In the early planning stages, the movie that became X-Men First Class was originally going to be (in the same vein as X-Men Origins: Wolverine) X-Men Origins: Magneto. That's why the movie started out with him, and he remained the main focus all the way through. Personally, I'd have loved to watch two hours of "The Sinister Adventures of Erik Lensherr, Nazi Smasher," but what we got was pretty awesome as well.
The movie costumes, which were blue and yellow in honor of the comics, were patterned after 1960s space suits. The upper body is painted front and back with all the appropriate details, but the legs only get paint on the front - but since it's just thin black lines over the Williamsburg Blue uniform, you're unlikely to notice any absence.
The likeness of Michael Fassbender (in his third comicbook movie!) is quite good: it's unmistakably him. Find him some blonde hair and you've got yourself a Minimate David 8! He comes with a grey and silver version his iconic helmet - this one is a repaint of the Age of Apocalypse helmet, but the design is close enough to the film for all intents and purposes.
The biggest character change, in terms of both the film series and the comics, was Mystique. It was pretty shocking when the first cast photos came out and revealed she was going to be part of the team, rather than a villain. In the comics, she's been active since the late 19th century, but the movie moved that way up, to the middle of the 20th.
Unlike the previous films, Mystique wasn't walking around naked. We know she was already capable of faking clothes, so maybe that was just a choice made for convenience's sake.
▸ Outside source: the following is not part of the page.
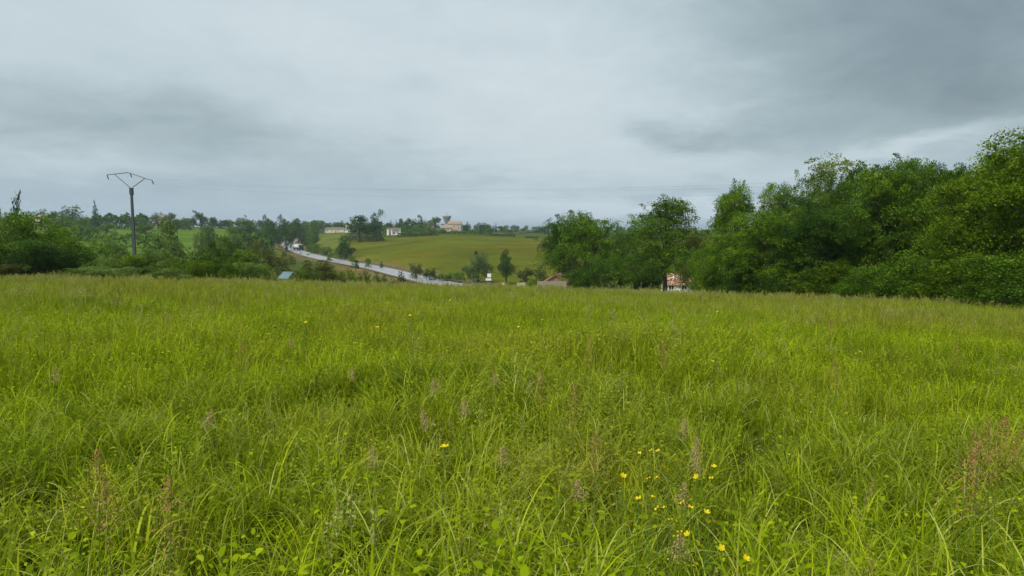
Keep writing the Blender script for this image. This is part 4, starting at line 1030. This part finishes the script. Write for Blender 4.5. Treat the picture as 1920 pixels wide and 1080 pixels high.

Raven was played by Oscar-winner Jennifer Lawrence, perhaps best known for playing "Girl" in The Hunger Games. Between the lack of a nose and all the scales painted on her face, there's no real likeness to speak of here; this could just as easily be Rebecca Romijn-Lettuce. The face is a lovely dark blue, offset by the vibrant red hair - a new mold, I believe?
Hasbro opted not to make any toys for X-Men First Class, which is kind of a bummer: the movie was great, and even if all we got were 4"ers, it would have been nice to have a collection of those snazzy uniforms. Good thing Art Asylum was there to pick up the slack!